In May, the student organization, Harvard Law Blockchain and Fintech Initiative, launched a governance proposal advocating for the creation of the fund and allocation of 1 million UNI (worth roughly $18 million at current prices) to the entity to support educational initiatives and policy lobbying for the decentralized finance sector.

At the start of this month, the proposal was passed and the UNI tokens were transferred to the fund.

The incident has reignited concerns regarding the centralization of Uniswap’s governance process, and called into question the transparency and motives of the fund.

Blockchain sleuths were able to identify that Larry Sukernik, one of the multi signers behind the education fund, had sold 2,612 UNI just a few hours prior to the OTC deal. On Twitter, Sukernik defended the trade, stating the UNI he sold was from a grant he'd only received a few weeks earlier.

Related: Cointelegraph Consulting: The race between Uniswap DEXs

Speaking to Cointelegraph, DeFi Watch founder, Chris Blec, emphasized that Harvard Law had made it clear “the intent was to to gradually sell the 1m UNI over a 4-5 year period, and not dump large amounts at once.”

“The Fund then just sold 50% of the 1m UNI for USDC without explanation. They still haven't explained why, despite hundreds of people asking them today,” he added.
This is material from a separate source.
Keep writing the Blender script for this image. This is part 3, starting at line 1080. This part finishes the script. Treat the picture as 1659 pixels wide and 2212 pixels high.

On July 13, Blec posted a governance thread demanding transparency regarding the fund, expressing concerns regarding the voting process surrounding the proposal, the creation of the fund, and the possible role of Uniswap investor, Andresson Horowitz (a16z), in influencing the events.

“The DeFi Education Fund committee members, the Uniswap core team and its investors (including a16z) have refused to answer any specific questions posed to them about the fund’s origins, who came up with the idea, how future policy will be derived, and more,” Blec wrote, noting that a letter he sent to Andressen Horowitz had been “willfully ignored.”

“After the vote finished and the Fund was created, I sent a new set of questions on June 29 to a16z, as it appeared that the vote only won due to governance delegates using voting power given to them by a16z. These questions were also willfully ignored.”

Blec also called for Sukernik to stand down from the fund’s committee, telling Cointelegraph: “Even if it was unintentional, the appearance of a member of this committee selling UNI tokens from his own account just hours before triggering a massive 500K UNI sale is exactly the type of behavior that would trigger a regulator.” 

“It would send the right message if Sukernik resigned from the committee and allowed someone else to take his place.”